Nonetheless, he pitched the idea to Showtime, which green-lighted the film. Corra’s production company began shooting in February of 2004 during the Massachusetts’s constitutional convention, the state legislature’s first attempt to vote the Court’s decision down. Shooting continued through the first issuing of legal same-sex marriage licenses in Massachusetts on May 17, and Corra “locked picture” in January of this year.

And while the film is currently receiving accolades at festivals like the Full Frame Documentary Festival in South Carolina and New York’s Tribeca film festival, contentious debate on same-sex marriage continues.

Recently, Massachusetts Governor Mitt Romney began courting conservative voters for a possible presidential run by endorsing a Massachusetts constitutional ban on same-sex marriage. A poll in nearby Maine showed that 48 percent of the participants opposed same-sex marriage, while 46 percent favored of it. And last year, a Los Angeles Times poll showed about a third of Californians favored same-sex marriage, about a fourth opposed any form of gay unions, and the rest fell somewhere in between.

It’s those “in-between people” that Corra and Rule are concerned with.

“I’m more interested in how the film touches the big middle in this country,” says Corra.

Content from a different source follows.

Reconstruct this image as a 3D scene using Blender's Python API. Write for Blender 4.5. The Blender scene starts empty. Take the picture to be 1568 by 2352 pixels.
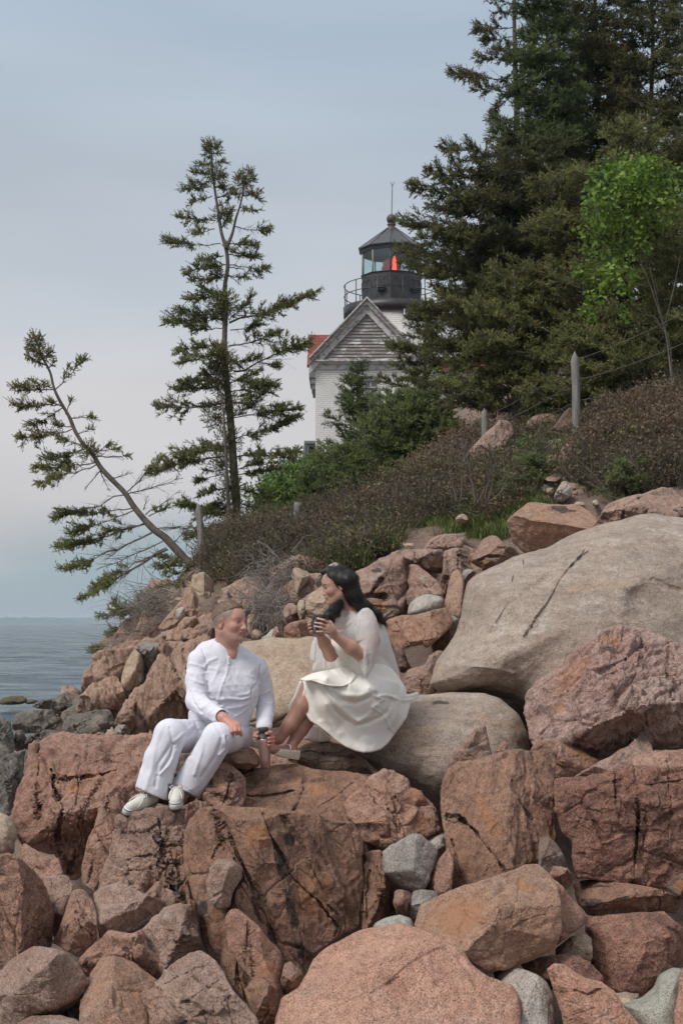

The people like my dad, who aren’t overtly homophobic or against same-sex marriage, but who are maybe a little uncomfortable with it… I hope that this film touches those people.”

One touching story told in the film is about Lea, a young lesbian whose parents were vehemently opposed to same-sex marriage. Their paths collided at the Statehouse during the Constitutional Convention. “She didn’t know they were going to be there, and she was crushed,” says Corra. “She hoped they would at least sit on the sidelines and keep their opposition to themselves. But no, they had to come to the Statehouse.”